Data to process:
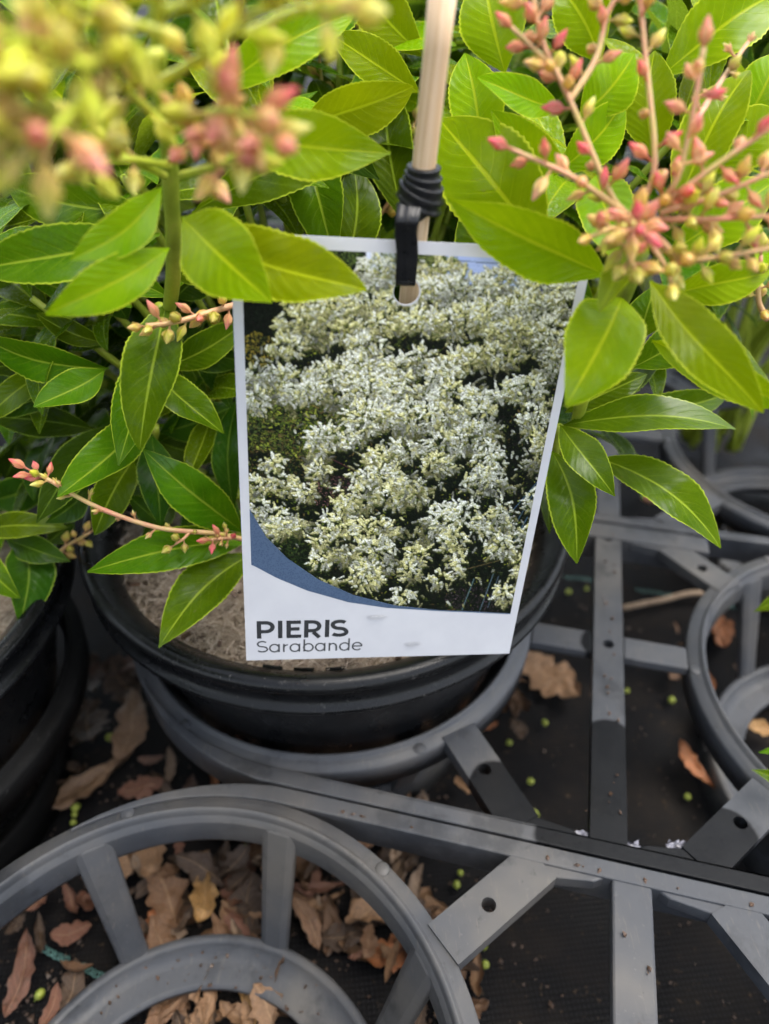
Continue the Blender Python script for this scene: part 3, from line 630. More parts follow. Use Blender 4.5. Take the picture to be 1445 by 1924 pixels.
# inner shoots: whorls of leaves deeper in the crown
for (x, y, d, n, L, mt) in [(60, 600, .262, 8, .042, 'leaf_mid'), (150, 420, .25, 8, .044, 'leaf_mid'), (40, 250, .24, 8, .044, 'leaf_mid'), (210, 250, .23, 8, .042, 'leaf_young'), (420, 330, .255, 8, .042, 'leaf_mid'),
                            (400, 600, .275, 8, .04, 'leaf_dark'), (240, 720, .29, 8, .04, 'leaf_dark'), (120, 870, .295, 8, .038, 'leaf_dark'), (360, 880, .295, 8, .038, 'leaf_dark'), (420, 60, .24, 8, .042, 'leaf_mid'),
                            (150, 60, .23, 7, .042, 'leaf_mid'), (700, 300, .285, 8, .042, 'leaf_mid'), (640, 90, .28, 8, .042, 'leaf_mid'), (880, 300, .28, 8, .044, 'leaf_mid'), (760, 60, .28, 8, .042, 'leaf_mid'),
                            (1000, 250, .27, 8, .044, 'leaf_mid'), (1130, 90, .265, 8, .044, 'leaf_mid'), (1300, 60, .26, 8, .046, 'leaf_mid'), (1400, 300, .25, 8, .046, 'leaf_young'), (1300, 430, .25, 8, .044, 'leaf_mid'),
                            (1150, 640, .27, 7, .04, 'leaf_dark'), (1350, 610, .25, 6, .038, 'leaf_mid'), (960, 480, .29, 8, .042, 'leaf_dark'), (560, 480, .285, 8, .042, 'leaf_dark'), (1120, 780, .285, 6, .036, 'leaf_dark'), (40, 330, .235, 7, .042, 'leaf_mid'), (700, 120, .25, 7, .042, 'leaf_mid'), (640, 20, .245, 7, .042, 'leaf_young'), (70, 360, .21, 7, .033, 'leaf_mid'), (230, 330, .212, 6, .031, 'leaf_mid'), (450, 340, .22, 6, .033, 'leaf_mid'), (500, 200, .222, 6, .034, 'leaf_young'),
                            (660, 230, .24, 7, .036, 'leaf_mid'), (60, 560, .232, 7, .034, 'leaf_mid'), (170, 540, .236, 6, .032, 'leaf_mid'), (380, 740, .262, 6, .032, 'leaf_mid'), (1090, 300, .225, 6, .036, 'leaf_young'), (1330, 190, .225, 6, .036, 'leaf_young'), (890, 200, .25, 6, .038, 'leaf_young')]:
    P = at(x, y, d); ax = (P - SOIL).normalized() * .8 + Vector((0, -.35, .45))
    s = stem(main, [SOIL + Vector((random.uniform(-.02, .02), random.uniform(-.02, .02), 0)), SOIL.lerp(P, .5) + Vector((0, .01, -.01)), P], .0018, .0012)
    rosette(s, P, ax, n, L, mt)
for (x, y, d) in [(60, 100, .29), (250, 40, .3), (330, 200, .3), (500, 180, .3), (560, 20, .31), (720, 180, .32), (860, 120, .32), (960, 40, .31), (1080, 200, .31), (1230, 180, .3), (1420, 150, .3), (1330, 520, .29), (20, 480, .28), (330, 470, .28),
                  (120, 330, .27), (20, 620, .28), (90, 780, .29), (680, 400, .32), (860, 420, .32), (1010, 380, .31), (1420, 420, .28), (1180, 330, .29), (400, 140, .29), (180, 180, .28), (1320, 260, .29), (780, 300, .31), (620, 260, .31), (1130, -20, .3), (740, -20, .3), (440, 700, .29), (200, 560, .28), (330, 760, .29)]:
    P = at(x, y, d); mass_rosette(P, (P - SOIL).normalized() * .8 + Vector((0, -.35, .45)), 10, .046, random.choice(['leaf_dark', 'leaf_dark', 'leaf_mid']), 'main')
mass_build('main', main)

# flower sprays on the main shrub
YP = ['yellow', 'yellow', 'yellow', 'lime', 'lime']; MX = ['yellow', 'yellow', 'peach', 'blush', 'blush']; PK = ['pink', 'blush', 'peach']
for path, n, pal in [([(305, 150, .134), (390, 100, .124), (490, 15, .112)], 8, YP), ([(302, 100, .128), (200, 115, .112), (70, 130, .1)], 9, YP), ([(318, 240, .146), (240, 170, .126), (150, 60, .108)], 9, YP),
                     ([(310, 330, .155), (200, 280, .134), (120, 230, .118), (40, 190, .108)], 11, YP + ['peach']), ([(318, 310, .15), (230, 300, .138), (130, 320, .128)], 6, YP), ([(318, 300, .15), (400, 250, .132), (520, 270, .12)], 12, MX),
                     ([(320, 250, .146), (400, 210, .128), (490, 220, .118)], 12, ['blush', 'pink', 'peach', 'yellow']), ([(296, 20, .12), (380, 0, .112), (430, -50, .106)], 6, YP), ([(298, 60, .122), (180, 20, .108), (80, -40, .098)], 8, YP),
                     ([(470, 60, .128), (560, 20, .118), (640, 20, .112)], 6, YP), ([(300, 40, .118), (300, -20, .112), (320, -70, .108)], 5, YP), ([(160, 180, .112), (80, 260, .104), (10, 250, .102)], 10, MX + YP),
                     ([(170, 130, .108), (70, 80, .1), (-10, 60, .095)], 8, YP), ([(100, 200, .11), (40, 140, .102), (-10, 170, .096)], 8, MX), ([(340, 330, .15), (420, 310, .132), (460, 300, .122)], 6, MX)]:
    raceme(main, [(x, y, d * (1 - .16 * min(1, max(0, (.15 - d) / .03)))) for x, y, d in path], round(n * 1.0), pal, .0008, .0004, 1.12, .22, 'stalk2')
for path, n, pal in [([(1185, 410, .154), (1145, 360, .152), (1072, 190, .148), (1020, 80, .145), (1000, -20, .142)], 16, ['pink', 'peach', 'peach', 'yellow']),
                     ([(1195, 400, .154), (1230, 310, .15), (1212, 100, .146), (1200, -30, .142)], 11, ['pink', 'peach', 'yellow']),
                     ([(1180, 405, .154), (1080, 335, .148), (960, 280, .143)], 9, PK), ([(1210, 395, .152), (1265, 350, .146), (1297, 240, .14), (1322, 90, .134)], 14, PK),
                     ([(1215, 400, .152), (1270, 365, .147), (1360, 300, .142), (1470, 225, .138)], 9, ['pink', 'peach']), ([(1225, 412, .152), (1330, 412, .146), (1470, 405, .14)], 12, ['yellow', 'peach', 'tan']),
                     ([(1215, 425, .152), (1280, 485, .146), (1340, 485, .142), (1475, 462, .136)], 14, ['yellow', 'tan', 'peach']), ([(1240, 400, .15), (1340, 370, .145), (1470, 315, .14)], 9, ['peach', 'yellow']),
                     ([(1195, 400, .152), (1190, 420, .142), (1200, 430, .132)], 12, PK + ['peach']), ([(1185, 425, .152), (1180, 470, .146), (1190, 500, .142)], 9, ['tan', 'peach', 'yellow']),
                     ([(1200, 430, .152), (1150, 430, .147), (1110, 445, .143)], 6, ['peach', 'yellow', 'tan']), ([(1210, 440, .152), (1250, 500, .148), (1260, 530, .145)], 5, ['tan', 'yellow']),
                     ([(1070, 190, .149), (1120, 110, .149), (1140, 30, .148), (1170, -20, .147)], 8, ['yellow', 'tan', 'peach']), ([(1300, 240, .16), (1350, 160, .165), (1405, 80, .168)], 7, ['husk', 'husk', 'tan']),
                     ([(1072, 190, .149), (1040, 130, .147), (960, 50, .144)], 7, ['pink', 'peach'])]:
    raceme(main, path, max(3, round(n * .98)), pal, .00068, .00044, .84, .12)
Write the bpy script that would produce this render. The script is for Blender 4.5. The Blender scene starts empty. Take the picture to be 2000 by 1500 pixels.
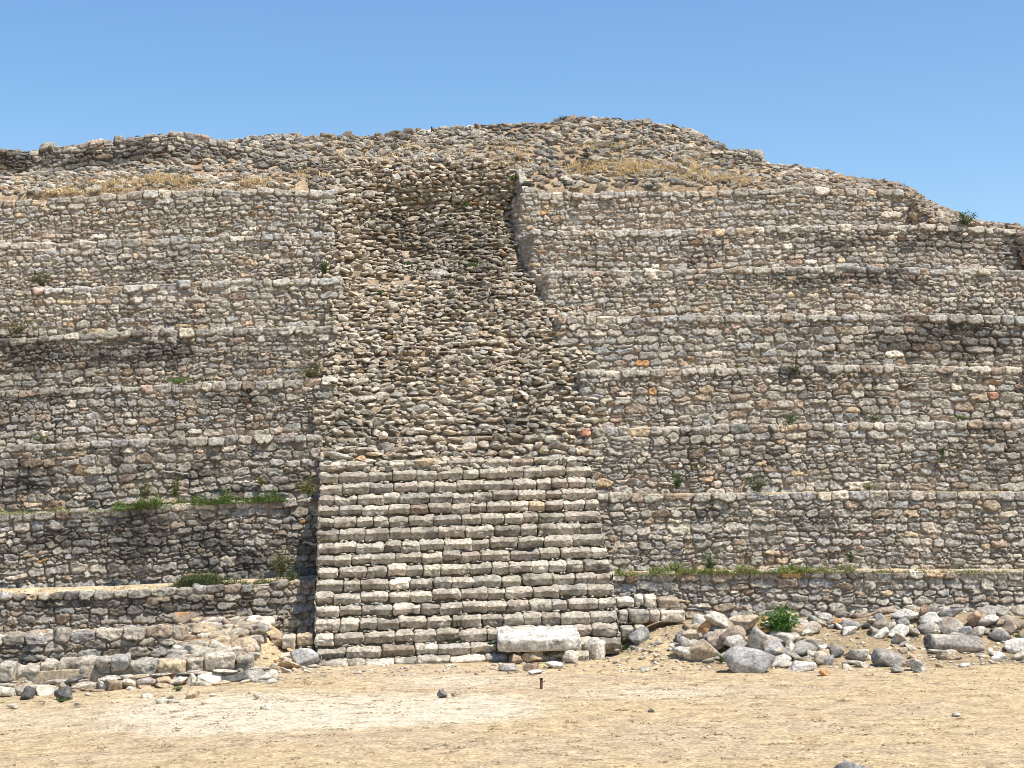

Task brief:
Repeat the material exactly as it reads, without any of its pictures.

The output:
Continue the Blender Python script for this scene: part 3, from line 630. More parts follow. Use Blender 4.5. Take the picture to be 1445 by 1924 pixels.
# inner shoots: whorls of leaves deeper in the crown
for (x, y, d, n, L, mt) in [(60, 600, .262, 8, .042, 'leaf_mid'), (150, 420, .25, 8, .044, 'leaf_mid'), (40, 250, .24, 8, .044, 'leaf_mid'), (210, 250, .23, 8, .042, 'leaf_young'), (420, 330, .255, 8, .042, 'leaf_mid'),
                            (400, 600, .275, 8, .04, 'leaf_dark'), (240, 720, .29, 8, .04, 'leaf_dark'), (120, 870, .295, 8, .038, 'leaf_dark'), (360, 880, .295, 8, .038, 'leaf_dark'), (420, 60, .24, 8, .042, 'leaf_mid'),
                            (150, 60, .23, 7, .042, 'leaf_mid'), (700, 300, .285, 8, .042, 'leaf_mid'), (640, 90, .28, 8, .042, 'leaf_mid'), (880, 300, .28, 8, .044, 'leaf_mid'), (760, 60, .28, 8, .042, 'leaf_mid'),
                            (1000, 250, .27, 8, .044, 'leaf_mid'), (1130, 90, .265, 8, .044, 'leaf_mid'), (1300, 60, .26, 8, .046, 'leaf_mid'), (1400, 300, .25, 8, .046, 'leaf_young'), (1300, 430, .25, 8, .044, 'leaf_mid'),
                            (1150, 640, .27, 7, .04, 'leaf_dark'), (1350, 610, .25, 6, .038, 'leaf_mid'), (960, 480, .29, 8, .042, 'leaf_dark'), (560, 480, .285, 8, .042, 'leaf_dark'), (1120, 780, .285, 6, .036, 'leaf_dark'), (40, 330, .235, 7, .042, 'leaf_mid'), (700, 120, .25, 7, .042, 'leaf_mid'), (640, 20, .245, 7, .042, 'leaf_young'), (70, 360, .21, 7, .033, 'leaf_mid'), (230, 330, .212, 6, .031, 'leaf_mid'), (450, 340, .22, 6, .033, 'leaf_mid'), (500, 200, .222, 6, .034, 'leaf_young'),
                            (660, 230, .24, 7, .036, 'leaf_mid'), (60, 560, .232, 7, .034, 'leaf_mid'), (170, 540, .236, 6, .032, 'leaf_mid'), (380, 740, .262, 6, .032, 'leaf_mid'), (1090, 300, .225, 6, .036, 'leaf_young'), (1330, 190, .225, 6, .036, 'leaf_young'), (890, 200, .25, 6, .038, 'leaf_young')]:
    P = at(x, y, d); ax = (P - SOIL).normalized() * .8 + Vector((0, -.35, .45))
    s = stem(main, [SOIL + Vector((random.uniform(-.02, .02), random.uniform(-.02, .02), 0)), SOIL.lerp(P, .5) + Vector((0, .01, -.01)), P], .0018, .0012)
    rosette(s, P, ax, n, L, mt)
for (x, y, d) in [(60, 100, .29), (250, 40, .3), (330, 200, .3), (500, 180, .3), (560, 20, .31), (720, 180, .32), (860, 120, .32), (960, 40, .31), (1080, 200, .31), (1230, 180, .3), (1420, 150, .3), (1330, 520, .29), (20, 480, .28), (330, 470, .28),
                  (120, 330, .27), (20, 620, .28), (90, 780, .29), (680, 400, .32), (860, 420, .32), (1010, 380, .31), (1420, 420, .28), (1180, 330, .29), (400, 140, .29), (180, 180, .28), (1320, 260, .29), (780, 300, .31), (620, 260, .31), (1130, -20, .3), (740, -20, .3), (440, 700, .29), (200, 560, .28), (330, 760, .29)]:
    P = at(x, y, d); mass_rosette(P, (P - SOIL).normalized() * .8 + Vector((0, -.35, .45)), 10, .046, random.choice(['leaf_dark', 'leaf_dark', 'leaf_mid']), 'main')
mass_build('main', main)

# flower sprays on the main shrub
YP = ['yellow', 'yellow', 'yellow', 'lime', 'lime']; MX = ['yellow', 'yellow', 'peach', 'blush', 'blush']; PK = ['pink', 'blush', 'peach']
for path, n, pal in [([(305, 150, .134), (390, 100, .124), (490, 15, .112)], 8, YP), ([(302, 100, .128), (200, 115, .112), (70, 130, .1)], 9, YP), ([(318, 240, .146), (240, 170, .126), (150, 60, .108)], 9, YP),
                     ([(310, 330, .155), (200, 280, .134), (120, 230, .118), (40, 190, .108)], 11, YP + ['peach']), ([(318, 310, .15), (230, 300, .138), (130, 320, .128)], 6, YP), ([(318, 300, .15), (400, 250, .132), (520, 270, .12)], 12, MX),
                     ([(320, 250, .146), (400, 210, .128), (490, 220, .118)], 12, ['blush', 'pink', 'peach', 'yellow']), ([(296, 20, .12), (380, 0, .112), (430, -50, .106)], 6, YP), ([(298, 60, .122), (180, 20, .108), (80, -40, .098)], 8, YP),
                     ([(470, 60, .128), (560, 20, .118), (640, 20, .112)], 6, YP), ([(300, 40, .118), (300, -20, .112), (320, -70, .108)], 5, YP), ([(160, 180, .112), (80, 260, .104), (10, 250, .102)], 10, MX + YP),
                     ([(170, 130, .108), (70, 80, .1), (-10, 60, .095)], 8, YP), ([(100, 200, .11), (40, 140, .102), (-10, 170, .096)], 8, MX), ([(340, 330, .15), (420, 310, .132), (460, 300, .122)], 6, MX)]:
    raceme(main, [(x, y, d * (1 - .16 * min(1, max(0, (.15 - d) / .03)))) for x, y, d in path], round(n * 1.0), pal, .0008, .0004, 1.12, .22, 'stalk2')
for path, n, pal in [([(1185, 410, .154), (1145, 360, .152), (1072, 190, .148), (1020, 80, .145), (1000, -20, .142)], 16, ['pink', 'peach', 'peach', 'yellow']),
                     ([(1195, 400, .154), (1230, 310, .15), (1212, 100, .146), (1200, -30, .142)], 11, ['pink', 'peach', 'yellow']),
                     ([(1180, 405, .154), (1080, 335, .148), (960, 280, .143)], 9, PK), ([(1210, 395, .152), (1265, 350, .146), (1297, 240, .14), (1322, 90, .134)], 14, PK),
                     ([(1215, 400, .152), (1270, 365, .147), (1360, 300, .142), (1470, 225, .138)], 9, ['pink', 'peach']), ([(1225, 412, .152), (1330, 412, .146), (1470, 405, .14)], 12, ['yellow', 'peach', 'tan']),
                     ([(1215, 425, .152), (1280, 485, .146), (1340, 485, .142), (1475, 462, .136)], 14, ['yellow', 'tan', 'peach']), ([(1240, 400, .15), (1340, 370, .145), (1470, 315, .14)], 9, ['peach', 'yellow']),
                     ([(1195, 400, .152), (1190, 420, .142), (1200, 430, .132)], 12, PK + ['peach']), ([(1185, 425, .152), (1180, 470, .146), (1190, 500, .142)], 9, ['tan', 'peach', 'yellow']),
                     ([(1200, 430, .152), (1150, 430, .147), (1110, 445, .143)], 6, ['peach', 'yellow', 'tan']), ([(1210, 440, .152), (1250, 500, .148), (1260, 530, .145)], 5, ['tan', 'yellow']),
                     ([(1070, 190, .149), (1120, 110, .149), (1140, 30, .148), (1170, -20, .147)], 8, ['yellow', 'tan', 'peach']), ([(1300, 240, .16), (1350, 160, .165), (1405, 80, .168)], 7, ['husk', 'husk', 'tan']),
                     ([(1072, 190, .149), (1040, 130, .147), (960, 50, .144)], 7, ['pink', 'peach'])]:
    raceme(main, path, max(3, round(n * .98)), pal, .00068, .00044, .84, .12)
Write the bpy script that would produce this render. The script is for Blender 4.5. The Blender scene starts empty. Take the picture to be 2000 by 1500 pixels.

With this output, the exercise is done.